Jane Rowland
June 18, 1916 - January 31, 2012
We've been going through the things at my Grandmother's apartment this week, and one of the things she had was a memory book from grade school through high school. Like an autograph book that her friends signed throughout the years and they generally put a little verse of some sort on the page where they wrote as well. They were WAY more poetic than the "stay cool!" kind of things we wrote in our yearbooks. Anyway, there was one from her friends Florence that really spoke to me:
Love many,
Trust few,
But always paddle your own canoe.
My grandmother is one of the strongest role models I have ever met. She didn’t do it on purpose, she didn’t do it for show, she just did it. I know that, because she never boasted about her accomplishments, as a matter of fact, I only found out about a majority of them in the last five years. She got her pilot’s license through a program to teach civilians to fly planes during the war, and although the program was ultimately canceled, she still flew planes. She got her PhD in education.

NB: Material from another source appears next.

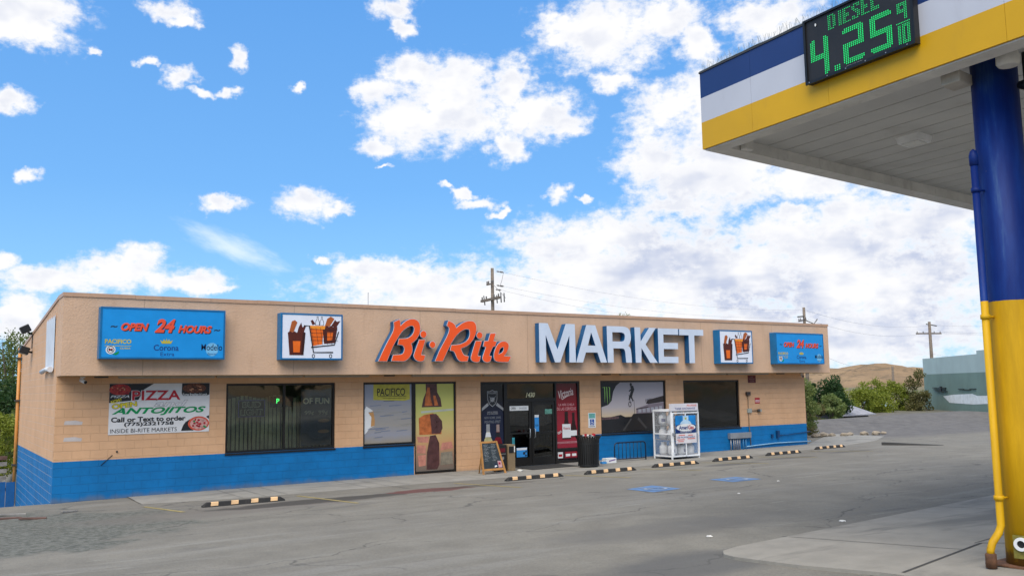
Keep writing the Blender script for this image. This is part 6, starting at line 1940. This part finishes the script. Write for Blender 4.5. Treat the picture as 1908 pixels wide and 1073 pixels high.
# ------------------------------------------------------------------ background: buildings
gb = thing('green_building', 'low grey blue and teal painted building standing across the side lot', 'building', (70, 19, 0))
A = Vector((75.0, 25.0, 0)); B = Vector((65.6, 13.6, 0)); dW = (B - A).normalized(); nW = Vector((dW.y, -dW.x, 0))
if nW.dot(Vector((-1, -.6, 0))) < 0: nW = -nW
LW = (B - A).length + 16
def gp(u, k, z): return A + dW * u + nW * k + Vector((0, 0, z))
def gbox(mb, u0, u1, k0, k1, z0, z1, m):
    mb.hexa([gp(u0, k1, z0), gp(u1, k1, z0), gp(u1, k0, z0), gp(u0, k0, z0), gp(u0, k1, z1), gp(u1, k1, z1), gp(u1, k0, z1), gp(u0, k0, z1)], m)
M_gb1 = mat('pale_bluegrey_paint', C(176, 190, 184, 1.1), .7, var=.06, scale=.6, dirt=.08)
M_gb2 = mat('teal_paint', C(122, 142, 130, 1.05), .7, var=.08, scale=.6, dirt=.12)
LW0 = (B - A).length - 2.4
mb = MB(); gbox(mb, 0, LW, -9, 0, -2, 3.3, M_gb2); obj('wall', mb, gb)
mb = MB(); gbox(mb, 0, LW0, -9, .0, 3.3, 4.75, M_gb1); gbox(mb, LW0, LW, -9, 0, 3.3, 5.02, M_gb1); obj('parapet', mb, gb)
mb = MB()
Fg = Frame(gp(0, 0, 0), dW, (0, 0, 1))
if Fg.n.dot(nW) < 0:
    Fg = Frame(gp(LW, 0, 0), -dW, (0, 0, 1)); gu = lambda u: LW - u
else:
    gu = lambda u: u
pts = [(gu(4.6), 1.35), (gu(7), 1.5), (gu(11), 1.6), (gu(LW0 - .4), 1.45), (gu(LW0 + 3), 1.5), (gu(LW0 + 3), .9), (gu(11), .75), (gu(6), .8)]
shape(mb, Fg, pts, .01, mat('offwhite_overpaint', C(226, 222, 214, 1.25), .8, dirt=.05)); obj('paint_patch', mb, gb)
mb = MB()
for (u, z, l) in ((2.4, 2.05, 4.2), (2.7, 1.9, 3.6), (3.2, 1.75, 3.4)):
    gbox(mb, u, u + l * .75, .02, .14, z, z + .05, M_black)
gbox(mb, 4.2, 4.5, .02, .14, 1.72, 2.2, M_black)
obj('wall_rack', mb, gb)
mb = MB()
for (u, z, l) in ((8.3, 1.95, 1.2), (9.4, 1.9, 1.4), (10.7, 1.97, 1.2)):
    gbox(mb, u, u + l, .02, .1, z, z + .05, M_black)
obj('wall_cable', mb, gb)

hs = thing('gable_house', 'small grey house with a shallow gable roof beyond the rough ground', 'house', (50.8, 16.3, -1.4))
mb = MB(); mb.box(48.6, 52.0, 14.9, 18.0, -2.2, .45, mat('grey_siding', C(96, 92, 90, .9), .8)); obj('wall', mb, hs)
mb = MB(); M_rf = mat('grey_shingle', C(150, 150, 156, .9), .85, var=.2, scale=3)
mb.hexa([(48.3, 14.5, .40), (52.3, 14.5, .40), (52.3, 16.45, .98), (48.3, 16.45, .98), (48.3, 14.5, .47), (52.3, 14.5, .47), (52.3, 16.45, 1.05), (48.3, 16.45, 1.05)], M_rf)
mb.hexa([(48.3, 16.452, .98), (52.3, 16.452, .98), (52.3, 18.4, .40), (48.3, 18.4, .40), (48.3, 16.452, 1.05), (52.3, 16.452, 1.05), (52.3, 18.4, .47), (48.3, 18.4, .47)], M_rf)
obj('roof', mb, hs)
mb = MB(); mb.face([(48.58, 14.9, .46), (48.58, 18.0, .46), (48.58, 16.45, .97)], mat('grey_siding', (.1, .1, .1))); obj('gable', mb, hs)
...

And I bet she’s been to any country you ever thought you wanted to go to. She traveled the world extensively after my grandfather died, every year her Christmas cards featured a picture from her travels, I specifically loved the one from Egypt where she was sitting on a camel in front of the pyramids. If I go to a third of the countries she’s been to, I would consider myself well-traveled.
She also had a green thumb. She had a HUGE garden and always had a row of green tomatoes on the window sill waiting for them to ripen. And anytime I don’t know what a plant is, my response is, “Well, I could ask Grandma, she’ll probably know.”
Each summer I spent a week with her, and we ate hot dogs and macaroni and cheese the entire week. I also remember that she had a Tupperware container in the fridge with a bunch of different kinds of cheese in it. It was a glorious week of eating exactly what any kid would want to eat! She’d let me ride my tricycle inside the house until grandpa got upset about it. And we went swimming almost every day, piling into the front seat of her sky blue Dodge Dart with the hot pleather seats. She’d swim laps while I swam in the shallow end. Each summer we’d also do something else during the week besides swimming. One time she took me to Hanna-Barbera Land…where she convinced me to ride the sole rollercoaster in the park. And I screamed like someone was stabbing me in the eye, then steadfastly refused to ride another roller coaster for 4-5 years. The next summer she took me to Astro World – which would have been more cost effective if it hadn’t been during my roller coaster boycott, but we rode several non-roller coaster rides and still had fun. I took ceramic painting classes with her, and a pottery class and I remember her taking me to the Children’s museum once too.
I’ll miss her a lot, but I’m glad I have those good memories to look back on.